In quite a contrast to the launch of the Xbox 360, which didn’t include any sort of wireless connectivity feature, it’s being reported that the console’s successor will make an always-on Internet connection a requirement for all users.
While this will allow for a strong online community and the ability to create social networks within the system, it seems Microsoft’s main purpose for the persistent connection was driven by something else: piracy.
As reported by VG247, the system will reportedly be able to check every game, every app, everything that users try to load on the console and if it doesn’t pass muster, Microsoft will block it. If true, this is the strongest anti-piracy measure and game console will have ever taken.
In addition, rumors point to Microsoft finally breaking down and incorporating Blu-ray technology – headed up by arch rival Sony – into the next Xbox. The Xbox 360 has made great improvements in expanding disc-reading capacity but games still need to be burned on DVDs. Games that are released as four or five disc sets on the Xbox 360 can be released as a single Blu-ray Disc on the PS3.
Because of the capacity factor, it seems the next Xbox will bite the bullet and give Sony all the licensing fees and associated costs that incorporating Blu-ray will require.

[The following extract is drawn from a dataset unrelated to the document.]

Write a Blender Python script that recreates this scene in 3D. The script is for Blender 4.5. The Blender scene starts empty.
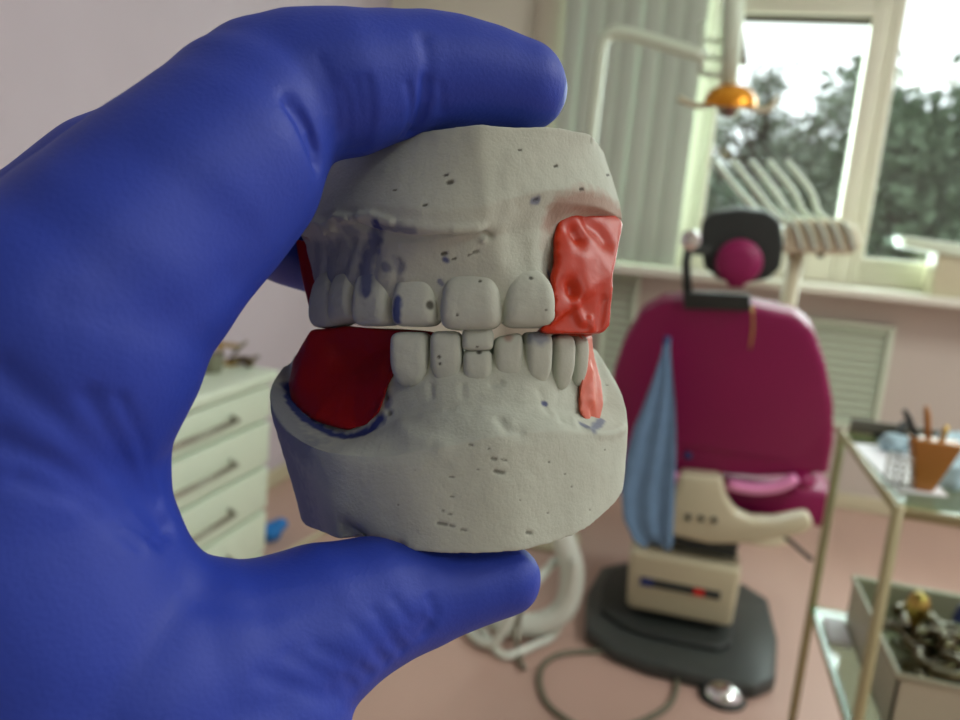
import bpy, bmesh, math, random
import numpy as np
from mathutils import Vector, Matrix, noise
from mathutils.bvhtree import BVHTree
random.seed(7)
rng = np.random.default_rng(5)
SC = bpy.context.scene
COL = SC.collection
PI = math.pi

# ------------------------------------------------------------------ camera
FPX = 800.0
CAMZ = 1.15
def rotx(a): return np.array([[1,0,0],[0,math.cos(a),-math.sin(a)],[0,math.sin(a),math.cos(a)]])
def rotz(a): return np.array([[math.cos(a),-math.sin(a),0],[math.sin(a),math.cos(a),0],[0,0,1]])
CM = rotz(math.radians(14)) @ rotx(PI/2-math.radians(10.5)) @ rotz(math.radians(5.1))
CC = np.array([0,0,CAMZ])
cam_d = bpy.data.cameras.new('camera'); cam = bpy.data.objects.new('camera', cam_d); COL.objects.link(cam)
cam_d.sensor_width = 36; cam_d.lens = 30; cam_d.clip_start = .01; cam_d.clip_end = 200
cam.matrix_world = Matrix.Translation((0,0,CAMZ)) @ Matrix([list(r) for r in CM]).to_4x4()
cam_d.dof.use_dof = True; cam_d.dof.focus_distance = .155; cam_d.dof.aperture_fstop = 17.0
SC.camera = cam

# a line of sight met with a plane of the room gives a measured place
def ray(px, py): return CM @ np.array([(px-480)/FPX, -(py-360)/FPX, -1.])
def onz(px, py, z=0.): d = ray(px,py); return CC + d*((z-CAMZ)/d[2])
def ony(px, py, y): d = ray(px,py); return CC + d*(y/d[1])
def onx(px, py, x): d = ray(px,py); return CC + d*(x/d[0])
def onpl(px, py, p0, n): d = ray(px,py); n = np.array(n,float); return CC + d*(np.dot(np.array(p0)-CC, n)/np.dot(d, n))
def W(px, py, dmm): return CC + ray(px, py)*dmm/1000.

# ------------------------------------------------------------------ materials
def lin(c):
    return tuple((x/12.92 if x <= .04045 else ((x+.055)/1.055)**2.4) for x in [v/255. for v in c])
def mat(name, rgb, rough=.6, metal=0., var=.08, scale=8., bump=0., bscale=60., coat=0., sss=0., spec=.5, trans=0., stretch=None):
    m = bpy.data.materials.new(name); m.use_nodes = True
    nt = m.node_tree; N = nt.nodes; L = nt.links
    b = N['Principled BSDF']
    b.inputs['Roughness'].default_value = rough; b.inputs['Metallic'].default_value = metal
    b.inputs['Coat Weight'].default_value = coat; b.inputs['Specular IOR Level'].default_value = spec
    b.inputs['Transmission Weight'].default_value = trans
    if sss:
        b.inputs['Subsurface Weight'].default_value = sss; b.inputs['Subsurface Scale'].default_value = .004
        b.inputs['Subsurface Radius'].default_value = (1,.25,.12)
    tc = N.new('ShaderNodeTexCoord'); mp = N.new('ShaderNodeMapping'); L.new(tc.outputs['Object'], mp.inputs['Vector'])
    if stretch: mp.inputs['Scale'].default_value = stretch
    nz = N.new('ShaderNodeTexNoise'); nz.inputs['Scale'].default_value = scale; nz.inputs['Detail'].default_value = 4
    L.new(mp.outputs['Vector'], nz.inputs['Vector'])
    c = lin(rgb)
    mx = N.new('ShaderNodeMix'); mx.data_type = 'RGBA'
    mx.inputs['A'].default_value = tuple(max(0,x*(1-var)) for x in c)+(1,)
    mx.inputs['B'].default_value = tuple(min(1,x*(1+var)) for x in c)+(1,)
    L.new(nz.outputs['Fac'], mx.inputs['Factor']); L.new(mx.outputs['Result'], b.inputs['Base Color'])
    if bump:
        n2 = N.new('ShaderNodeTexNoise'); n2.inputs['Scale'].default_value = bscale; n2.inputs['Detail'].default_value = 5
        L.new(mp.outputs['Vector'], n2.inputs['Vector'])
        bp = N.new('ShaderNodeBump'); bp.inputs['Strength'].default_value = bump; bp.inputs['Distance'].default_value = .001
        L.new(n2.outputs['Fac'], bp.inputs['Height']); L.new(bp.outputs['Normal'], b.inputs['Normal'])
    return m
def marked(m, attrs):
    """marks with a shape of their own (ink, pits, wax smears) carried by named vertex attributes"""
    nt = m.node_tree; N = nt.nodes; L = nt.links; b = N['Principled BSDF']
    src = b.inputs['Base Color'].links[0].from_socket
    for a, rgb, amt in attrs:
        at = N.new('ShaderNodeAttribute'); at.attribute_name = a
        mu = N.new('ShaderNodeMath'); mu.operation = 'MULTIPLY'; mu.inputs[1].default_value = amt
        L.new(at.outputs['Fac'], mu.inputs[0])
        mx = N.new('ShaderNodeMix'); mx.data_type = 'RGBA'; mx.clamp_factor = True
        L.new(mu.outputs[0], mx.inputs['Factor']); L.new(src, mx.inputs['A']); mx.inputs['B'].default_value = lin(rgb)+(1,)
        src = mx.outputs['Result']
    L.new(src, b.inputs['Base Color'])
    return m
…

Among the previously reported rumors are that the Xbox 720 will not have a spinning disc drive. Instead, the console will focus highly on digitally downloaded content. That doesn’t mean games won’t have a retail presence. There will still be a slot for retail games, but it will reportedly be powered by some sort of solid state media.
It was also originally suggested that the console would be revealed at this year’s E3 event in June, but that has been denied by Microsoft. It is still, however, being speculated that it will launch in the end of 2013.